▸ **Task brief**: Exactly repeat the full listing that follows.

▸ **Available records**:
..........

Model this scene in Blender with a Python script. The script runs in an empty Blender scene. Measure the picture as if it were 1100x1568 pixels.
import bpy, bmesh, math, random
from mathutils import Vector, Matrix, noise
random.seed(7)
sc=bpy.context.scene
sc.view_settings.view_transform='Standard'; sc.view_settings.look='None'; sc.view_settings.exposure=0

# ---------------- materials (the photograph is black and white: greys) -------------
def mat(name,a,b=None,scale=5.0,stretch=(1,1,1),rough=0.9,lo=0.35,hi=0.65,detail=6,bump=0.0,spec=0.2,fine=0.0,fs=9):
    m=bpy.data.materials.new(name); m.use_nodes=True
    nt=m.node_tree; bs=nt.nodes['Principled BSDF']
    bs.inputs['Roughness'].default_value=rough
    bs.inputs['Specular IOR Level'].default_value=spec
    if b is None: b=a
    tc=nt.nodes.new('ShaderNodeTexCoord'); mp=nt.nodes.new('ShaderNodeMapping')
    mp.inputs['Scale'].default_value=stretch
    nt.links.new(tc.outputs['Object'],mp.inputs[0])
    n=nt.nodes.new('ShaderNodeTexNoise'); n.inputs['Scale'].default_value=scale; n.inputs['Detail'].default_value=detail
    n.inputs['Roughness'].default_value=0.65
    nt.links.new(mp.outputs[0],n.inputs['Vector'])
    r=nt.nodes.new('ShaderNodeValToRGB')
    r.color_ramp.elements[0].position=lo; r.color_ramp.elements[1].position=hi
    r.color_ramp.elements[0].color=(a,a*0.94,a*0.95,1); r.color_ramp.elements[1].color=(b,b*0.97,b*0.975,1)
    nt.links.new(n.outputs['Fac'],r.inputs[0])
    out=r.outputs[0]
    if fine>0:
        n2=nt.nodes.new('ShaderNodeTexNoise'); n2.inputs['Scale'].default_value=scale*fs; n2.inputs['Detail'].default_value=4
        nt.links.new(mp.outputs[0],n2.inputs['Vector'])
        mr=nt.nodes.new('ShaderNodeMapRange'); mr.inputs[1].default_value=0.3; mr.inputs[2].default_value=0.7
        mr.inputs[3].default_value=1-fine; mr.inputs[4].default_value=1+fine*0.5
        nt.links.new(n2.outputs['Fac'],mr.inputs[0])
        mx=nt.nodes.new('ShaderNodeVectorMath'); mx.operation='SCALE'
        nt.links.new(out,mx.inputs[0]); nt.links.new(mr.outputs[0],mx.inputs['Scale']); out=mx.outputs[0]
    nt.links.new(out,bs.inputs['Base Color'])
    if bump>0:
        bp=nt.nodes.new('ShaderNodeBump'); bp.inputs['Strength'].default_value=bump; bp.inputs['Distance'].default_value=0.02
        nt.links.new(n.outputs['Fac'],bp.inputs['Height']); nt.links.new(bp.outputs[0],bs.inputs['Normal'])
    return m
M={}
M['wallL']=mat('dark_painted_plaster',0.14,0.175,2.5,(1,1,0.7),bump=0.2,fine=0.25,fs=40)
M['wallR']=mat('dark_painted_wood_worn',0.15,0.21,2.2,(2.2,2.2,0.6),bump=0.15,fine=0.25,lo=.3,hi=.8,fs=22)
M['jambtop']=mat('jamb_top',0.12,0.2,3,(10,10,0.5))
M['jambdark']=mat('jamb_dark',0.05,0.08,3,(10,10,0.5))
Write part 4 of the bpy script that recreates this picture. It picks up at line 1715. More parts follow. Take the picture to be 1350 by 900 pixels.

..........

▸ **Correct response**:
Model this scene in Blender with a Python script. The script runs in an empty Blender scene. Measure the picture as if it were 1100x1568 pixels.
import bpy, bmesh, math, random
from mathutils import Vector, Matrix, noise
random.seed(7)
sc=bpy.context.scene
sc.view_settings.view_transform='Standard'; sc.view_settings.look='None'; sc.view_settings.exposure=0

# ---------------- materials (the photograph is black and white: greys) -------------
def mat(name,a,b=None,scale=5.0,stretch=(1,1,1),rough=0.9,lo=0.35,hi=0.65,detail=6,bump=0.0,spec=0.2,fine=0.0,fs=9):
    m=bpy.data.materials.new(name); m.use_nodes=True
    nt=m.node_tree; bs=nt.nodes['Principled BSDF']
    bs.inputs['Roughness'].default_value=rough
    bs.inputs['Specular IOR Level'].default_value=spec
    if b is None: b=a
    tc=nt.nodes.new('ShaderNodeTexCoord'); mp=nt.nodes.new('ShaderNodeMapping')
    mp.inputs['Scale'].default_value=stretch
    nt.links.new(tc.outputs['Object'],mp.inputs[0])
    n=nt.nodes.new('ShaderNodeTexNoise'); n.inputs['Scale'].default_value=scale; n.inputs['Detail'].default_value=detail
    n.inputs['Roughness'].default_value=0.65
    nt.links.new(mp.outputs[0],n.inputs['Vector'])
    r=nt.nodes.new('ShaderNodeValToRGB')
    r.color_ramp.elements[0].position=lo; r.color_ramp.elements[1].position=hi
    r.color_ramp.elements[0].color=(a,a*0.94,a*0.95,1); r.color_ramp.elements[1].color=(b,b*0.97,b*0.975,1)
    nt.links.new(n.outputs['Fac'],r.inputs[0])
    out=r.outputs[0]
    if fine>0:
        n2=nt.nodes.new('ShaderNodeTexNoise'); n2.inputs['Scale'].default_value=scale*fs; n2.inputs['Detail'].default_value=4
        nt.links.new(mp.outputs[0],n2.inputs['Vector'])
        mr=nt.nodes.new('ShaderNodeMapRange'); mr.inputs[1].default_value=0.3; mr.inputs[2].default_value=0.7
        mr.inputs[3].default_value=1-fine; mr.inputs[4].default_value=1+fine*0.5
        nt.links.new(n2.outputs['Fac'],mr.inputs[0])
        mx=nt.nodes.new('ShaderNodeVectorMath'); mx.operation='SCALE'
        nt.links.new(out,mx.inputs[0]); nt.links.new(mr.outputs[0],mx.inputs['Scale']); out=mx.outputs[0]
    nt.links.new(out,bs.inputs['Base Color'])
    if bump>0:
        bp=nt.nodes.new('ShaderNodeBump'); bp.inputs['Strength'].default_value=bump; bp.inputs['Distance'].default_value=0.02
        nt.links.new(n.outputs['Fac'],bp.inputs['Height']); nt.links.new(bp.outputs[0],bs.inputs['Normal'])
    return m
M={}
M['wallL']=mat('dark_painted_plaster',0.14,0.175,2.5,(1,1,0.7),bump=0.2,fine=0.25,fs=40)
M['wallR']=mat('dark_painted_wood_worn',0.15,0.21,2.2,(2.2,2.2,0.6),bump=0.15,fine=0.25,lo=.3,hi=.8,fs=22)
M['jambtop']=mat('jamb_top',0.12,0.2,3,(10,10,0.5))
M['jambdark']=mat('jamb_dark',0.05,0.08,3,(10,10,0.5))
Write part 4 of the bpy script that recreates this picture. It picks up at line 1715. More parts follow. Take the picture to be 1350 by 900 pixels.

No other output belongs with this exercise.